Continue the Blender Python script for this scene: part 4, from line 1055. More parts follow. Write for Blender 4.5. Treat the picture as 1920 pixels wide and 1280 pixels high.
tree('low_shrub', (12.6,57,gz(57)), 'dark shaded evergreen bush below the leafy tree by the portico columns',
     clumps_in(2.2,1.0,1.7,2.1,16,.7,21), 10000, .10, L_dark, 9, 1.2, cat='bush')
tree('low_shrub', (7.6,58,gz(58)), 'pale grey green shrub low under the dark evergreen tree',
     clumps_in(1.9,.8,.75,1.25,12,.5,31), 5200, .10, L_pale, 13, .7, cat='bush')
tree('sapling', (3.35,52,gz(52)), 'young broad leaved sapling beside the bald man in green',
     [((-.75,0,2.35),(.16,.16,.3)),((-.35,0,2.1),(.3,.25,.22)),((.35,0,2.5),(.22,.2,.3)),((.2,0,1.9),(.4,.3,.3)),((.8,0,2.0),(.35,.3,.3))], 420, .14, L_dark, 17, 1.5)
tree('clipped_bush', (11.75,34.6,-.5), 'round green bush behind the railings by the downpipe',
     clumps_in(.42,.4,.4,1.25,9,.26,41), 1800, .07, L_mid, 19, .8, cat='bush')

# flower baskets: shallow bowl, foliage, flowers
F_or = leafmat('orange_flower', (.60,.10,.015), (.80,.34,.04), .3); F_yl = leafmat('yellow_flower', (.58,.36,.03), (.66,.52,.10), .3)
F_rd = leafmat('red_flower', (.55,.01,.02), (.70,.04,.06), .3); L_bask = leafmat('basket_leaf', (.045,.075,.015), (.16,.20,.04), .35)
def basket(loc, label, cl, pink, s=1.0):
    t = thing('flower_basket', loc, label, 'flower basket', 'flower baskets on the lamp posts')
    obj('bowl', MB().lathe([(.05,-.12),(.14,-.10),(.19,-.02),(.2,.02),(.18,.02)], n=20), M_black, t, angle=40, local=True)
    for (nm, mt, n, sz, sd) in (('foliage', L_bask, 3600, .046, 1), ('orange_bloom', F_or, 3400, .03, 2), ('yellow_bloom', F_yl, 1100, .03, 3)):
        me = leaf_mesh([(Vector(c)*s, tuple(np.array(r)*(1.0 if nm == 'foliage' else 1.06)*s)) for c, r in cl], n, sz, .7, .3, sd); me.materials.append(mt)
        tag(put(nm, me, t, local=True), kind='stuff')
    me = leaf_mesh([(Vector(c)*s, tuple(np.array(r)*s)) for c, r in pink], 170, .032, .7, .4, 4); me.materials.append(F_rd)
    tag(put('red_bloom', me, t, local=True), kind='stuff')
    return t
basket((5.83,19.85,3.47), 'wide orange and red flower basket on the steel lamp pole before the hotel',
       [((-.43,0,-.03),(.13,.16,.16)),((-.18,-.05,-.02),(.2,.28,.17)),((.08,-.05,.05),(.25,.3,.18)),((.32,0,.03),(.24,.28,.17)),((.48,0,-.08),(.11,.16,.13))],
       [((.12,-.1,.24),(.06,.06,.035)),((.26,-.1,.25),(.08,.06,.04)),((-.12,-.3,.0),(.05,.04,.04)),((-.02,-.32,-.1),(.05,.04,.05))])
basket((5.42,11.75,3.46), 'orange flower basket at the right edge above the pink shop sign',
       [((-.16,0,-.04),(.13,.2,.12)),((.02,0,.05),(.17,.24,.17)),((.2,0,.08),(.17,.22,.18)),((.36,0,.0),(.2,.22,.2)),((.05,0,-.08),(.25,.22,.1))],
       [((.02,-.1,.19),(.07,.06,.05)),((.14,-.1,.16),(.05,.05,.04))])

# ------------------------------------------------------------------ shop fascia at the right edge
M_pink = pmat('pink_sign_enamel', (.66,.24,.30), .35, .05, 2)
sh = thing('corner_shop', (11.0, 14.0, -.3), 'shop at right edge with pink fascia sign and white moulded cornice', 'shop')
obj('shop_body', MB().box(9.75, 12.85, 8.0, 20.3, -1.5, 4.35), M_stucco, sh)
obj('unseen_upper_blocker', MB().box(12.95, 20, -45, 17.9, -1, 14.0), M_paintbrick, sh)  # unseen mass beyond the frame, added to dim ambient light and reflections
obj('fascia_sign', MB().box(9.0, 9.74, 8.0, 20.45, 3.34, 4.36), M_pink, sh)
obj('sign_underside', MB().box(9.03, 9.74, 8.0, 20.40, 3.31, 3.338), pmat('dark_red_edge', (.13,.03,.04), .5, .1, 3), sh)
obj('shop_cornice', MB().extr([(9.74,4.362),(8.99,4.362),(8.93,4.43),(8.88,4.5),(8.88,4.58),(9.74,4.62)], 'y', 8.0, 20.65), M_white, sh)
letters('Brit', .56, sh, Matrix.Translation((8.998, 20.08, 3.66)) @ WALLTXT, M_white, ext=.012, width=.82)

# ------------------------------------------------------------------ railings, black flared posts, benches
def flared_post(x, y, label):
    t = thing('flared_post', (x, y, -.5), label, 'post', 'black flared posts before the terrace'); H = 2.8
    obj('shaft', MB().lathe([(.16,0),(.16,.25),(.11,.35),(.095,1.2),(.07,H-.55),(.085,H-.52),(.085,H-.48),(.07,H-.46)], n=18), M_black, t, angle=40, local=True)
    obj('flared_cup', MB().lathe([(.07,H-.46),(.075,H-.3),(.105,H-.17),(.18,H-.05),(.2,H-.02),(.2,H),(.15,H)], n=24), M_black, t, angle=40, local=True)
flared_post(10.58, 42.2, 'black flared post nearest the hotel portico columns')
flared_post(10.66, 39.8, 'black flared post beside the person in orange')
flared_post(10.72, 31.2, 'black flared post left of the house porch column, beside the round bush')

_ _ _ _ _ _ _

Stated task.
Copy the lines from the start of the data verbatim, stopping after the line containing "19, .8, cat='bush')".

Written solution.
Continue the Blender Python script for this scene: part 4, from line 1055. More parts follow. Write for Blender 4.5. Treat the picture as 1920 pixels wide and 1280 pixels high.
tree('low_shrub', (12.6,57,gz(57)), 'dark shaded evergreen bush below the leafy tree by the portico columns',
     clumps_in(2.2,1.0,1.7,2.1,16,.7,21), 10000, .10, L_dark, 9, 1.2, cat='bush')
tree('low_shrub', (7.6,58,gz(58)), 'pale grey green shrub low under the dark evergreen tree',
     clumps_in(1.9,.8,.75,1.25,12,.5,31), 5200, .10, L_pale, 13, .7, cat='bush')
tree('sapling', (3.35,52,gz(52)), 'young broad leaved sapling beside the bald man in green',
     [((-.75,0,2.35),(.16,.16,.3)),((-.35,0,2.1),(.3,.25,.22)),((.35,0,2.5),(.22,.2,.3)),((.2,0,1.9),(.4,.3,.3)),((.8,0,2.0),(.35,.3,.3))], 420, .14, L_dark, 17, 1.5)
tree('clipped_bush', (11.75,34.6,-.5), 'round green bush behind the railings by the downpipe',
     clumps_in(.42,.4,.4,1.25,9,.26,41), 1800, .07, L_mid, 19, .8, cat='bush')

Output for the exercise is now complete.